De bilaterale samenwerking met landen in Azië is op dit gebied geïntensiveerd. Op 8 februari 2018 is op de eerste vergadering van het gemengd comité EU-Afghanistan gesproken over migratie. Daarbij is er ook op gewezen dat het van belang is dat terugkeer daadwerkelijk wordt gepaard aan re-integratie. De operationele standaardprocedures ten aanzien van Bangladesh worden toegepast en een reeks vergaderingen na de eerste bijeenkomst van de gezamenlijke werkgroep in december 2017 heeft geholpen om problemen rond de uitvoering op te lossen: het proces loopt goed en er keren mensen terug. Met Pakistan is goede vooruitgang geboekt wat betreft het creëren van een elektronisch platform voor de behandeling van overnameverzoeken. Er wordt contact gelegd met het oog op de eventuele ontwikkeling van een migratiedialoog met Iran en andere belangrijke landen.


Aan deze besprekingen wordt praktische ondersteuning verleend. In december 2017 liepen alle onder de speciale maatregel van de Commissie vallende programma’s ter ondersteuning van de re-integratie van repatrianten in Afghanistan en Bangladesh. Het grootste programma voor steun aan Afghanistan (39 miljoen EUR) is eind 2017 van start gegaan. Het voorziet onder meer in hulp bij de ontwikkeling en implementatie van een beleidskader voor repatrianten en ontheemden en in provinciale actieplannen voor re-integratie. Eind februari 2018 was er bijstand voor opvang na aankomst verleend aan 406 personen die waren teruggekeerd naar Afghanistan. Daarbij ging het onder meer om medische en psychosociale steun, verder vervoer naar de eindbestemming en tijdelijke huisvesting. Binnenkort volgen activiteiten ter bevordering van de gemeenschapsontwikkeling. Deze maatregelen zullen ook worden versterkt door de speciale maatregelen ter waarde van 196 miljoen EUR die in september 2017 ter ondersteuning van de migratiedialoog met Afghanistan, Pakistan, Irak en Bangladesh zijn vastgesteld om het hoofd te bieden aan de uitdagingen op korte, middellange en lange termijn die het gevolg zijn van langdurige gedwongen ontheemding en migratie in Azië en het Midden-Oosten.

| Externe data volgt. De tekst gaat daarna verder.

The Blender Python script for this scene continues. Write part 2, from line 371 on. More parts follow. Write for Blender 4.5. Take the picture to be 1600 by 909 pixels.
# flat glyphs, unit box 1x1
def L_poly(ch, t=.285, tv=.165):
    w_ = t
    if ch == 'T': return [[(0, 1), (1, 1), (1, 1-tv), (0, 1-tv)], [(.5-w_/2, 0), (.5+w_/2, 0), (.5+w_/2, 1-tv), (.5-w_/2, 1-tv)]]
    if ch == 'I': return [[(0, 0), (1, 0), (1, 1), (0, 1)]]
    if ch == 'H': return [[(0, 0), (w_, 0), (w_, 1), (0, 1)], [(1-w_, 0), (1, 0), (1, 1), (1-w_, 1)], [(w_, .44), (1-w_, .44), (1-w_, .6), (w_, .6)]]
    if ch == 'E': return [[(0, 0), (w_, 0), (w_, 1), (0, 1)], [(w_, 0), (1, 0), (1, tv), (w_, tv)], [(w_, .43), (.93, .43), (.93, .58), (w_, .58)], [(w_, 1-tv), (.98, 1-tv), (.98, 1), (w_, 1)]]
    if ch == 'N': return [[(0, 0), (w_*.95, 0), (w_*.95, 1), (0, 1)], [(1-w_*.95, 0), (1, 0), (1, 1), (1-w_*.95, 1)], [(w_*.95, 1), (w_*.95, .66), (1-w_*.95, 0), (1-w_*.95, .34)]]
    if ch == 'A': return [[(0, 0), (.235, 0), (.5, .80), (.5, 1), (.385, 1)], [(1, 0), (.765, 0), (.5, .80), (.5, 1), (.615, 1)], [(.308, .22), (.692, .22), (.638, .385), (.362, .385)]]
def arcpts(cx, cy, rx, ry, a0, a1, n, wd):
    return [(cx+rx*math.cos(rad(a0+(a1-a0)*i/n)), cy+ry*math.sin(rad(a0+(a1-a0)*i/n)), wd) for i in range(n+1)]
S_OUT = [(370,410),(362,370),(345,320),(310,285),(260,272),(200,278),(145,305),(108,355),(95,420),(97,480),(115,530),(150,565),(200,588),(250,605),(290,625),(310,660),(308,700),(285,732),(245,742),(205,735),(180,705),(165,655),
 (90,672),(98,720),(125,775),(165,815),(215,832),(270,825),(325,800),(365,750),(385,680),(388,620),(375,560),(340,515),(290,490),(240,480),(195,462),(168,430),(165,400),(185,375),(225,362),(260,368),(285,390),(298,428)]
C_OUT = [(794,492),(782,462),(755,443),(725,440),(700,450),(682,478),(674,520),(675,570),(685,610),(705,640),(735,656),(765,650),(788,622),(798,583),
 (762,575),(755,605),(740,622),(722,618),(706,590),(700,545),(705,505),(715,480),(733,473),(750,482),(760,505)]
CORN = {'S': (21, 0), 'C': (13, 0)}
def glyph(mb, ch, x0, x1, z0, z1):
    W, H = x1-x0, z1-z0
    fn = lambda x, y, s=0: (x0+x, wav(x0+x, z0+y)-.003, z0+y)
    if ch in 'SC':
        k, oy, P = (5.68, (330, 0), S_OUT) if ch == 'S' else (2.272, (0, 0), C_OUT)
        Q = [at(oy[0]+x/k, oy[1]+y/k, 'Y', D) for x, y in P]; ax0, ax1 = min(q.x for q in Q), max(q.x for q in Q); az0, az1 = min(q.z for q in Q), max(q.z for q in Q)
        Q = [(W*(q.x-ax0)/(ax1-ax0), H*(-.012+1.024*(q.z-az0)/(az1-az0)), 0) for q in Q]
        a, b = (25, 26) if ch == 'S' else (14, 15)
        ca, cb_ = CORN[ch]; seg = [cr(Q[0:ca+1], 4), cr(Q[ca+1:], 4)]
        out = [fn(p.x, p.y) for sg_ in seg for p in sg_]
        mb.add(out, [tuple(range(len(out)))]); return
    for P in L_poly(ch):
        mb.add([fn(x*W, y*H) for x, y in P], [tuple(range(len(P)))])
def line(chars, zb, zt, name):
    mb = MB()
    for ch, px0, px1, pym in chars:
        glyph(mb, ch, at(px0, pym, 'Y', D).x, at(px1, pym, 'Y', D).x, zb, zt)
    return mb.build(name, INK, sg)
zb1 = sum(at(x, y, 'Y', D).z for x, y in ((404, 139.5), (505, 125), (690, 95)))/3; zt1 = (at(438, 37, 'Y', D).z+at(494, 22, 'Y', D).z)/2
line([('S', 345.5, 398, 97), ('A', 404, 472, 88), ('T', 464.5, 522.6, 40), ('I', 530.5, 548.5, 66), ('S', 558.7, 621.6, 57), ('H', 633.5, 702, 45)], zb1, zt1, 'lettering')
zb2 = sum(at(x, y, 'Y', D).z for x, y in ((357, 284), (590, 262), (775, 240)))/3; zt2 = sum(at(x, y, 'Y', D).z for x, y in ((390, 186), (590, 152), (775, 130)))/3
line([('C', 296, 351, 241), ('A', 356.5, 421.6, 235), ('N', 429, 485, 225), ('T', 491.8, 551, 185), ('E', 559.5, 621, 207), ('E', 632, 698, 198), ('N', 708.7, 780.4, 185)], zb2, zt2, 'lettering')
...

Over visumversoepelings- en overnameovereenkomsten is ook verder onderhandeld met Tunesië (de tweede ronde vond plaats op 28 november 2017, de derde ronde is gepland voor april) en China (eerste ronde). Tijdens de migratiebesprekingen in november 2017 heeft Marokko er tevens mee ingestemd de onderhandelingen over de overnameovereenkomst, die al drie jaar waren opgeschort, te hervatten. De Commissie heeft al sinds 2002 een mandaat om te onderhandelen over een overnameovereenkomst met Algerije, maar de onderhandelingen zitten muurvast.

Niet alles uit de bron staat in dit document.